La localidad asturiana de Gijón ha estado estos días revolucionada por la presencia de una extraña criatura marina nadando en sus aguas. Por supuesto, esto no se trata de una transposición del argumento de Veinte mil leguas de viaje submarino al mar Cantábrico sino del curioso proyecto que han desarrollado en cooperación la autoridad portuaria gijonesa junto con British Marine Technologies (Reino Unido), Thales Safare Safare S.A.(Francia) y la universidades de Cork, Essex y Strachclyde.
Este consorcio dio luz verde al Proyecto SHOAL, cuyo presupuesto es de 4,2 millones de euros, y cuya finalidad es comercializar un pez robot de vigilancia marina. El modelo más grande fabricado por ahora, llamado G9, ya nada por las aguas asturianas con la misión de analizar sus calidad y cuidar el mediambiente.
El G9 mide metro y medio de longitud y cuesta unos 25.000 euros. Su forma es la de un pez amarillo, con aletas dorsal, ventral y caudal, así como una cabeza en la que la boca contiene 4 sensores de infrarrojos y los ojos otros tantos que dirigen su movimiento y recogen datos químicos del agua. Se mueve merced a tres motores eléctricos recargables y radiocontrolados que no emiten ruido, lo que le permite pasar desapercibido entre el resto de animales marinos. Su autonomía es de 8 horas.
La primera inmersión fue en el tanque de 800.000 litros del Acuario gijonés y los resultados fueron satisfactorios, lo que llevó a probarlo directamente en el mar. Ahí ya tuvo algunos problemas: dado que el Cantábrico es bastante movido se sumergió a mayor profundidad y la presión provocó algunas fisuras. Pero son problemas solucionables; al fin y al cabo aún está en período de pruebas.

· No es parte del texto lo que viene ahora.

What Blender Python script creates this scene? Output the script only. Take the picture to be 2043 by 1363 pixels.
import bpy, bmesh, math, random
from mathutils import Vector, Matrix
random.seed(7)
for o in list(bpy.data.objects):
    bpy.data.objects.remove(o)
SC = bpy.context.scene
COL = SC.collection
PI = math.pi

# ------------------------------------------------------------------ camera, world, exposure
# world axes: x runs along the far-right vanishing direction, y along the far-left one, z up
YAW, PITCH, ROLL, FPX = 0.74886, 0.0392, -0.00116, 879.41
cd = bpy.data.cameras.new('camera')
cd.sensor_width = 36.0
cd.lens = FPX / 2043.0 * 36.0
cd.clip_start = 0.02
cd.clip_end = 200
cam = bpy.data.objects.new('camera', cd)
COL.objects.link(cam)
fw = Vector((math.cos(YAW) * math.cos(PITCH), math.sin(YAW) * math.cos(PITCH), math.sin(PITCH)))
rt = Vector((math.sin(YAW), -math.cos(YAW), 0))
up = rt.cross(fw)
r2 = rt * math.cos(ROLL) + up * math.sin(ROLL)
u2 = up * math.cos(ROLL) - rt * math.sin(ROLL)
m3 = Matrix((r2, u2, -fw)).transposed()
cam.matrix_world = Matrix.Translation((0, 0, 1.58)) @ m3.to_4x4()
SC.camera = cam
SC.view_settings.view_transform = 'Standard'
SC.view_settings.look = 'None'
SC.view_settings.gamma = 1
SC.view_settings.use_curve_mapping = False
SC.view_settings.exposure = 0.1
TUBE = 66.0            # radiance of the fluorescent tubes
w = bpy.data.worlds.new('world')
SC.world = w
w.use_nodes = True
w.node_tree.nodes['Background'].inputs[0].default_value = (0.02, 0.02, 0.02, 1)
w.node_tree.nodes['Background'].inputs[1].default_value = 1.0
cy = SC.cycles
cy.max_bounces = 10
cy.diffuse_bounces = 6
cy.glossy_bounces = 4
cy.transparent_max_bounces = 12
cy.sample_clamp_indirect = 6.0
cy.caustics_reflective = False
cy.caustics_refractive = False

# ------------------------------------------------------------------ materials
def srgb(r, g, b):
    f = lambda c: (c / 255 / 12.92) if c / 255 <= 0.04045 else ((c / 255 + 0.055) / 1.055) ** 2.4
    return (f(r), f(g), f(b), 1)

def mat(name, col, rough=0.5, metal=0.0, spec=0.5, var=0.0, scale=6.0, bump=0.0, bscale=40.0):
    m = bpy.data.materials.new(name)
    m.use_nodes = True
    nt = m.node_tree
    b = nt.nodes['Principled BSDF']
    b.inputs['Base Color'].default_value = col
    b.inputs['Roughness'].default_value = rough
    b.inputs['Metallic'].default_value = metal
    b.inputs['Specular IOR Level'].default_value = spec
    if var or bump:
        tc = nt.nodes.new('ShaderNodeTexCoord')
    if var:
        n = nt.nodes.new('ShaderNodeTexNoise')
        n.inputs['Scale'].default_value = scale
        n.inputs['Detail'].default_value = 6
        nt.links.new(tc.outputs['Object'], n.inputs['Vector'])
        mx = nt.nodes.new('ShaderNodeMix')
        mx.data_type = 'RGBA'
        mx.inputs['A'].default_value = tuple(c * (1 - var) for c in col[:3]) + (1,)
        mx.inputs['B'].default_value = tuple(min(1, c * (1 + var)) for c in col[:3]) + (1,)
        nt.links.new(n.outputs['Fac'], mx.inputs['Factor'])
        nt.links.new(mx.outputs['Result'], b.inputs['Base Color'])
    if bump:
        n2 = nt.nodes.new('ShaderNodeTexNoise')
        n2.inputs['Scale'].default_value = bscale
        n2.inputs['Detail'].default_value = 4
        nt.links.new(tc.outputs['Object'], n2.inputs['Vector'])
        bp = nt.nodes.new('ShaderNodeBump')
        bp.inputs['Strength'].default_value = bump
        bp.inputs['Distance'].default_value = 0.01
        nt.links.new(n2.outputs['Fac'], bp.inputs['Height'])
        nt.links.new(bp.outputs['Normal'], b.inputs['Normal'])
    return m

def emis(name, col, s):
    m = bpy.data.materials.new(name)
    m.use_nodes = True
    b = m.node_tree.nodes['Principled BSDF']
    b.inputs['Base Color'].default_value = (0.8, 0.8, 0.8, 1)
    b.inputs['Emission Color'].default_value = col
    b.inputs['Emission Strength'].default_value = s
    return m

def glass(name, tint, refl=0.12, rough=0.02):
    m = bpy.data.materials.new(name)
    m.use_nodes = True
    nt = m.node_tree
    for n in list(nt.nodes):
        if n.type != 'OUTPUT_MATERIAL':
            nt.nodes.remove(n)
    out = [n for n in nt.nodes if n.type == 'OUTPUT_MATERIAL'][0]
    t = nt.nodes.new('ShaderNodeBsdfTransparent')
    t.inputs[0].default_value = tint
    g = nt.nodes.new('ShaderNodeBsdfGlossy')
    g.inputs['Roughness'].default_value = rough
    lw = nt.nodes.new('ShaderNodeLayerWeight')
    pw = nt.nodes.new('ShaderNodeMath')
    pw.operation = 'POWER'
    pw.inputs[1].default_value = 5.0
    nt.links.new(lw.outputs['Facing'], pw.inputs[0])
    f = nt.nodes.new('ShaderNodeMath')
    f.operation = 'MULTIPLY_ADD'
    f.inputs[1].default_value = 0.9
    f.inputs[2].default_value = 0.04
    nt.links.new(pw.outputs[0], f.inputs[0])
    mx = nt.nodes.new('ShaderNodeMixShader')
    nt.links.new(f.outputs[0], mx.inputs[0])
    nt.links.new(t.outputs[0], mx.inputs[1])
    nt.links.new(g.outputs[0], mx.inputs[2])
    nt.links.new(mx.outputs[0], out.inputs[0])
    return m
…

A cambio resultó óptimo en otros aspectos. Salvando los obstáculos gracias al sónar con que está equipado, el G9 demostró ser superior al sistema utilizado hasta ahora: los buceadores. Aparte de que éstos cuestan bastante más caros, la ventaja del robot es que puede ir tomando muestras, analizarlas directamente mientras toma más y transmitirlas a sus controladores; por contra, un ser humano tiene que sacarlas a la superficie para que se lleven al laboratorio, lo que hace el proceso mucho más lento.
La aplicación práctica es evidente si se tiene en cuenta que los aproximadamente 1.300 puertos que hay en Europa deben, por ley, controlar la calidad de sus aguas cada mes, algo que les supone unos gastos de 100.000 euros anuales. El G9 cuesta una cuarta parte por lo que, si tiene éxito comercial, es posible que en poco tiempo veamos grandes peces cibernéticos nadando entre los barcos anclados.